Tuesday, May 12, 2009

Orchestral Maneuvers In The Dark, Killing Joke; The Dead

The Secret Museum

By Jim Webb

After briefly raving about The Monochrome Set last time, I’ve continued my early 80’s U.K. listening revival with Killing Joke and Orchestral Maneuvers in the Dark. Both bands were favorites of the legendary Brit radio DJ John Peel, and were recorded for his program many times between 1979 and 1983.

O.M.D. was the anti-punk band of the late seventies who, with Gary Numan and The Human League, spearheaded the synth-pop movement. Melding pop songwriting hooks and commercial-sounding synthesizers, with a simple drum machine keeping an upbeat rhythm, O.M.D. were the next evolutionary step to such 70s bands as Kraftwerk, Roxy Music and Sparks. They had a handful of Top Twenty British singles, including Enola Gay and Electricity, before running out of steam in the late 80’s. Their closest reference is Soft Cell, though minus Marc Almond’s implied decadence. If you absolutely hated Tainted Love, then take a pass on O.M.D., but if, like me, you think Tainted Love was a good pop song that unfortunately got played to death, you’ll probably like Orchestral Maneuvers in the Dark.

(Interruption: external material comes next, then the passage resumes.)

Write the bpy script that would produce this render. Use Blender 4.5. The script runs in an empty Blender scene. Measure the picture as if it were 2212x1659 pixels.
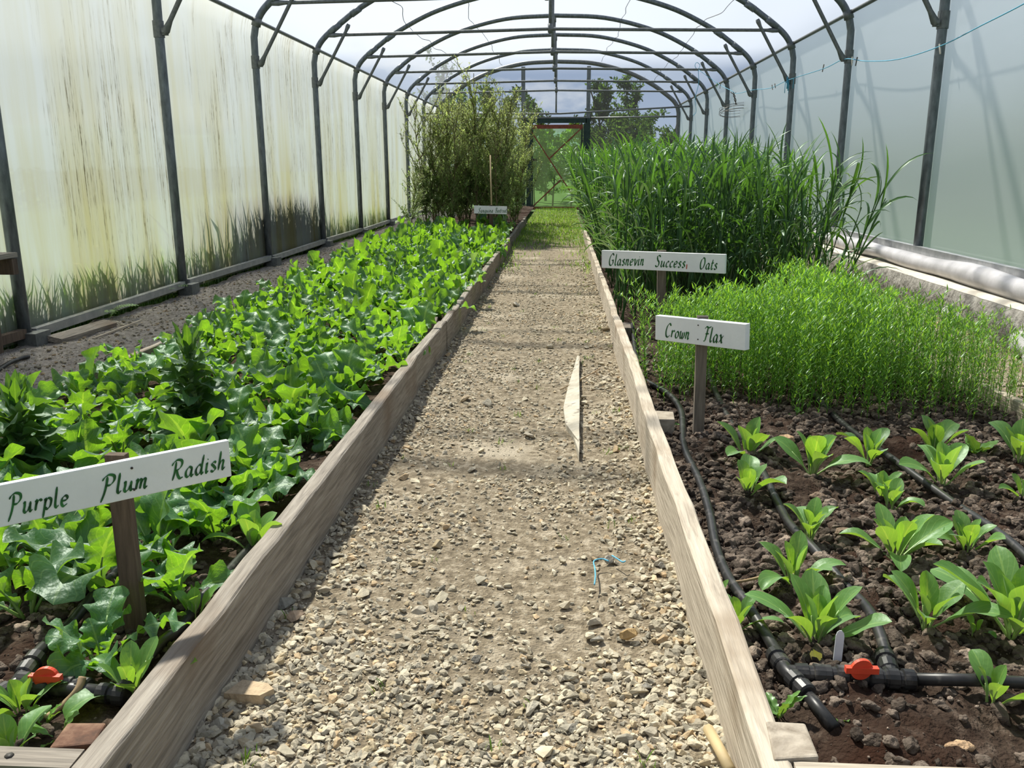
import bpy, bmesh, math, random
import numpy as np
from mathutils import Matrix, Vector
sc = bpy.context.scene
COL = sc.collection
RNG = np.random.default_rng(11)
# ------------------------------------------------------------------ camera
PX_F, PITCH, YAW, ROLL, EYE = 1862.2, .2459, .0589, -.0023, 1.08
def _axes():
    cp, sp, cy, sy = math.cos(PITCH), math.sin(PITCH), math.cos(YAW), math.sin(YAW)
    F = np.array([-sy*cp, cy*cp, -sp]); R = np.array([cy, sy, 0.]); U = np.cross(R, F)
    cr, sr = math.cos(ROLL), math.sin(ROLL)
    return cr*R+sr*U, -sr*R+cr*U, F
AR, AU, AF = _axes(); EYEP = np.array([0, 0, EYE])
cam_d = bpy.data.cameras.new('camera'); cam = bpy.data.objects.new('camera', cam_d); COL.objects.link(cam)
cam_d.sensor_width = 36; cam_d.lens = PX_F/2212*36; cam_d.clip_end = 2000; cam_d.clip_start = .05
m = Matrix.Identity(4)
for i in range(3):
    m[i][0], m[i][1], m[i][2] = AR[i], AU[i], -AF[i]
m[2][3] = EYE
cam.matrix_world = m; sc.camera = cam
# ------------------------------------------------------------------ exposure, light
vs = sc.view_settings
vs.view_transform = 'Standard'; vs.look = 'None'; vs.gamma = 1; vs.use_curve_mapping = False
vs.exposure = -0.26
sc.cycles.max_bounces = 8; sc.cycles.diffuse_bounces = 4; sc.cycles.glossy_bounces = 2
sc.cycles.transmission_bounces = 5; sc.cycles.transparent_max_bounces = 12
SUN_DIR = Vector((-.33, .50, .84)).normalized()          # towards the sun
sd = bpy.data.lights.new('sun', 'SUN'); so = bpy.data.objects.new('sun', sd); COL.objects.link(so)
sd.energy = 12.5; sd.angle = math.radians(2.2); sd.color = (1, .95, .84)
so.rotation_euler = SUN_DIR.to_track_quat('Z', 'Y').to_euler()
W = bpy.data.worlds.new('sky'); sc.world = W; W.use_nodes = True
def world():
    nt = W.node_tree; n = nt.nodes; n.clear(); L = nt.links.new
    tc = n.new('ShaderNodeTexCoord'); sp = n.new('ShaderNodeSeparateXYZ'); L(tc.outputs['Generated'], sp.inputs[0])
    rp = n.new('ShaderNodeValToRGB'); L(sp.outputs['Z'], rp.inputs[0])
    e = rp.color_ramp.elements; e[0].position = 0.0; e[0].color = (.50, .58, .70, 1); e[1].position = .85; e[1].color = (.30, .42, .70, 1)
    for p, c in ((.04, (.46, .56, .73, 1)), (.10, (.38, .48, .68, 1)), (.122, (1.10, 1.18, 1.33, 1)), (.40, (1.0, 1.09, 1.27, 1)), (.6, (.5, .6, .85, 1))):
        k = e.new(p); k.color = c
    mp = n.new('ShaderNodeMapping'); mp.inputs['Scale'].default_value = (1, 1, 2.3); mp.inputs['Location'].default_value = (.35, .1, .12)
    L(tc.outputs['Generated'], mp.inputs[0])
    nz = n.new('ShaderNodeTexNoise'); nz.inputs['Scale'].default_value = 7; nz.inputs['Detail'].default_value = 7; nz.inputs['Roughness'].default_value = .55
    L(mp.outputs[0], nz.inputs[0])
    cr = n.new('ShaderNodeValToRGB'); L(nz.outputs[0], cr.inputs[0])
    cr.color_ramp.elements[0].position = .50; cr.color_ramp.elements[1].position = .66
    fd = n.new('ShaderNodeMapRange'); L(sp.outputs['Z'], fd.inputs[0]); fd.inputs[1].default_value = .11; fd.inputs[2].default_value = .16; fd.inputs[3].default_value = 1; fd.inputs[4].default_value = 0
    fm = n.new('ShaderNodeMath'); fm.operation = 'MULTIPLY'; L(cr.outputs[0], fm.inputs[0]); L(fd.outputs[0], fm.inputs[1])
    mx = n.new('ShaderNodeMixRGB'); L(fm.outputs[0], mx.inputs[0]); L(rp.outputs[0], mx.inputs[1]); mx.inputs[2].default_value = (.92, .95, 1.0, 1)
    bh = n.new('ShaderNodeMapRange'); L(sp.outputs['Y'], bh.inputs[0]); bh.inputs[1].default_value = -.4; bh.inputs[2].default_value = .3; bh.inputs[3].default_value = .62; bh.inputs[4].default_value = 1
    bg = n.new('ShaderNodeBackground'); L(mx.outputs[0], bg.inputs[0]); L(bh.outputs[0], bg.inputs[1])
    o = n.new('ShaderNodeOutputWorld'); L(bg.outputs[0], o.inputs[0])
world()
# ------------------------------------------------------------------ points from sight lines
def ray(x, y): return AF+AR*(x-1106)/PX_F+AU*(829.5-y)/PX_F
def uz(x, y, Z=0.): d = ray(x, y); return EYEP+d*(Z-EYE)/d[2]
def ux(x, y, X): d = ray(x, y); return EYEP+d*(X/d[0])
def uy(x, y, Y): d = ray(x, y); return EYEP+d*(Y/d[1])
def upl(x, y, p0, nrm): d = ray(x, y); return EYEP+d*(np.dot(p0-EYEP, nrm)/np.dot(d, nrm))
def pxm(P): return np.dot(np.asarray(P)-EYEP, AF)/PX_F   # metres per pixel there
# ------------------------------------------------------------------ mesh building
class MB:
    def __init__(s): s.V = []; s.F = []; s.uv = []; s.t = []; s.n = 0
    def add(s, V, F, uv=None, tint=None):
        V = np.asarray(V, float).reshape(-1, 3); k = len(V)
        s.V.append(V)
        s.uv.append(np.zeros((k, 2)) if uv is None else np.asarray(uv, float))
        s.t.append(np.broadcast_to(np.array([1., 1., 1.]) if tint is None else np.asarray(tint, float), (k, 3)))
        if isinstance(F, np.ndarray): s.F.append(F+s.n)
        else:
            by = {}
            for f in F: by.setdefault(len(f), []).append(f)
            for fs in by.values(): s.F.append(np.array(fs)+s.n)
        s.n += k; return s
    def many(s, T, M, P, tint=None):
        """copies of template (V,F,uv): M (n,3,3), P (n,3)"""
        V, F, uv = T; n = len(P)
        if n == 0: return s
        VV = np.einsum('nij,kj->nki', M, V)+P[:, None, :]
        FF = (F[None]+(np.arange(n)*len(V))[:, None, None]).reshape(-1, F.shape[1])
        tt = None
        if tint is not None: tt = np.repeat(np.asarray(tint), len(V), 0)
        return s.add(VV.reshape(-1, 3), FF, np.tile(uv, (n, 1)), tt)
    def box(s, c, d, rz=0., tint=None):
        x, y, z = np.array(d)/2
        V = np.array([[-x,-y,-z],[x,-y,-z],[x,y,-z],[-x,y,-z],[-x,-y,z],[x,-y,z],[x,y,z],[-x,y,z]])
        c_, s_ = math.cos(rz), math.sin(rz)
        V = V@np.array([[c_, s_, 0], [-s_, c_, 0], [0, 0, 1]])+np.array(c)
        return s.add(V, [(0,3,2,1),(4,5,6,7),(0,1,5,4),(1,2,6,5),(2,3,7,6),(3,0,4,7)], tint=tint)
    def hexa(s, b, t):
        """box from 4 bottom and 4 top corners"""
        return s.add(np.array(list(b)+list(t)), [(0,3,2,1),(4,5,6,7),(0,1,5,4),(1,2,6,5),(2,3,7,6),(3,0,4,7)])
    def bar(s, a, b, w, h, up=(0, 0, 1)):
        a = np.array(a, float); b = np.array(b, float); d = b-a; d /= np.linalg.norm(d)
        r = np.cross(d, up); r /= np.linalg.norm(r); u = np.cross(r, d)
        q = [(-1,-1),(1,-1),(1,1),(-1,1)]
        return s.hexa([a+r*i*w/2+u*j*h/2 for i, j in q], [b+r*i*w/2+u*j*h/2 for i, j in q])
    def tube(s, pts, r, k=8, cap=True, tint=None):
        P = np.asarray(pts, float); n = len(P); r = np.broadcast_to(r, (n,)).astype(float)
        T = np.gradient(P, axis=0); T /= np.linalg.norm(T, axis=1)[:, None]+1e-12
        a = np.array([0, 0, 1.]) if abs(T[0][2]) < .9 else np.array([1., 0, 0])
        N = np.cross(T[0], a); N /= np.linalg.norm(N); an = np.arange(k)*2*math.pi/k
        V = []; uv = []
        for i in range(n):
            N = N-T[i]*np.dot(N, T[i]); N /= np.linalg.norm(N); B = np.cross(T[i], N)
            V.append(P[i]+r[i]*(np.cos(an)[:, None]*N+np.sin(an)[:, None]*B)); uv.append(np.stack([np.full(k, i/(n-1)), an/6.3], 1))
        V = np.concatenate(V); uv = np.concatenate(uv)
        i = np.arange(n-1)[:, None]*k; j = np.arange(k)[None]; j2 = (j+1) % k
        F = np.stack([i+j, i+j2, i+k+j2, i+k+j], -1).reshape(-1, 4)
        fl = [tuple(f) for f in F]
        if cap: fl += [tuple(range(k))[::-1], tuple(range((n-1)*k, n*k))]
        return s.add(V, fl, uv, tint)
    def build(s, name, mat, parent=None, smooth=True):
        me = bpy.data.meshes.new(name); V = np.concatenate(s.V)
        if parent is not None: V = V-np.array(parent.get('_o', (0, 0, 0)))
        me.vertices.add(len(V)); me.vertices.foreach_set('co', V.astype(np.float32).ravel())
        loops = np.concatenate([f.ravel() for f in s.F]); sizes = np.concatenate([np.full(len(f), f.shape[1]) for f in s.F])
        me.loops.add(len(loops)); me.loops.foreach_set('vertex_index', loops.astype(np.int32))
        me.polygons.add(len(sizes)); st = np.concatenate([[0], np.cumsum(sizes)[:-1]])
        me.polygons.foreach_set('loop_start', st.astype(np.int32)); me.polygons.foreach_set('loop_total', sizes.astype(np.int32))
        me.polygons.foreach_set('use_smooth', np.full(len(sizes), smooth))
        uv = np.concatenate(s.uv)[loops]; l = me.uv_layers.new(name='UVMap'); l.data.foreach_set('uv', uv.astype(np.float32).ravel())
        t = np.concatenate(s.t); a = me.attributes.new('tint', 'FLOAT_COLOR', 'POINT')
        a.data.foreach_set('color', np.concatenate([t, np.ones((len(t), 1))], 1).astype(np.float32).ravel())
        me.update(calc_edges=True); me.materials.append(mat)
        o = bpy.data.objects.new(name, me); COL.objects.link(o)
        if parent is not None: o.parent = parent
        return o
def tag(o, label, cat, group=None, kind=None):
    if label: o['label'] = label
    if cat: o['category'] = cat
    if group: o['group'] = group
    if kind: o['kind'] = kind
    return o
def thing(name, label, cat, loc=(0, 0, 0), group=None, kind=None):
    o = bpy.data.objects.new(name, None); COL.objects.link(o); o.empty_display_size = .05
    o.location = [float(v) for v in loc]; o['_o'] = [float(v) for v in loc]
    return tag(o, label, cat, group, kind)
def done(o):
    if '_o' in o: del o['_o']
    return o
def dup(root, loc, rz=0., scale=1., label=None, rx=0., ry=0.):
    r = root.copy(); COL.objects.link(r); r.location = [float(v) for v in loc]; r.rotation_euler = (rx, ry, rz); r.scale = (scale,)*3
    if label: r['label'] = label
    for ch in list(root.children):
        c = ch.copy(); COL.objects.link(c); c.parent = r
        for g in ch.children:
            d = g.copy(); COL.objects.link(d); d.parent = c
    return r
def struct(name, mb, mat, smooth=False):
    o = mb.build(name, mat, None, smooth); o['kind'] = 'structure'; return o
def crom(P, n=8):
    P = np.asarray(P, float); P = np.vstack([2*P[0]-P[1], P, 2*P[-1]-P[-2]]); out = []
    for i in range(1, len(P)-2):
        for t in np.arange(n)/n:
            a, b, c, d = P[i-1:i+3]
            out.append(.5*((2*b)+(-a+c)*t+(2*a-5*b+4*c-d)*t*t+(-a+3*b-3*c+d)*t**3))
    out.append(P[-2]); return np.array(out)
def rotz(a):
    a = np.asarray(a, float); c, s_ = np.cos(a), np.sin(a); z = np.zeros_like(a); o = np.ones_like(a)
    return np.stack([np.stack([c, -s_, z], -1), np.stack([s_, c, z], -1), np.stack([z, z, o], -1)], -2)
def randrot(n, rng=RNG):
    q = rng.normal(size=(n, 4)); q /= np.linalg.norm(q, axis=1)[:, None]; w, x, y, z = q.T
    return np.stack([np.stack([1-2*(y*y+z*z), 2*(x*y-z*w), 2*(x*z+y*w)], -1), np.stack([2*(x*y+z*w), 1-2*(x*x+z*z), 2*(y*z-x*w)], -1),
                     np.stack([2*(x*z-y*w), 2*(y*z+x*w), 1-2*(x*x+y*y)], -1)], -2)
def vnoise(x, y, f, seed=0):
    g = np.random.default_rng(seed).random((256, 256)); X = np.asarray(x)*f; Y = np.asarray(y)*f
    i = np.floor(X).astype(int); j = np.floor(Y).astype(int); u = X-i; v = Y-j; u = u*u*(3-2*u); v = v*v*(3-2*v)
    G = lambda a, b: g[a % 256, b % 256]
    return (G(i, j)*(1-u)+G(i+1, j)*u)*(1-v)+(G(i, j+1)*(1-u)+G(i+1, j+1)*u)*v-.5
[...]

Killing Joke are much simpler and direct than Orchestral Maneuvers. They’re a straightforward guitar/ punk band that didn’t vary (at first) their unusually dense sound too much. By the late eighties and into the nineties, however, they started becoming a little too bombastic for my taste. Keep in mind 1980 Killing Joke is definitely “of the period”, meaning three-chord guitar nastiness that is satisfying in its striped down assault. If there’s a knock to be leveled against them it’s that now their late 70’s/ early 80’s output sounds a little dated. Not much melody in the songs, but hell – you could say the same about a lot of groups of the era.

Whomever John Peel promoted on his program was guaranteed to provide interesting listening. Peel’s been gone a few years now, and is still greatly missed. It would take a lifetime to catch up with all his recorded BBC sessions. His tastes were wide-ranging and impeccable.

The Dead- Pepsi Center, Denver
May 7, 2009


Good show, mind-bending drive from Santa Fe to Denver (as usual.) I don't know if any group is "worth" driving twelve hours roundtrip, but in the end I couldn't miss it. The Dead (minus Grateful, because it ain’t the same without Jerry, man) now has Gov't Mule/ Allman Bros. guitarist, vocalist Warren Haynes on board for this tour. Warren thankfully doesn't try to mimic every guitar line Garcia created, but follows him respectfully at times, while adding his own signature sound. A nearly full house at The Pepsi Center was pumped to the max for the first Dead tour since 2004. Bob Weir, Phil Lesh, Mickey Hart and Bill Kreutzman aren’t just still alive and well, but seemed revitalized after their five-year hiatus, and played for two and a half hours. The first set featured classics like Casey Jones, Easy Wind, and Loser, while the second set opened with an acoustic Deep Elem Blues, then Me And My Uncle, before Phil sang Whiskey In The Jar. For thirty-plus years now I have never been able to get into the drums/space portion of the show, where the drummers bang around for ten minutes before the full band joins in on a freeform jam that goes nowhere. This gig was no exception. A nice ending with Not Fade Away and an encore of Ripple. Only The Dead could range from a traditional Irish tune to Buddy Holly in one evening and somehow make it work. The World's Greatest Bar Band is back, and Jerry's kids are still happily soaking it all in.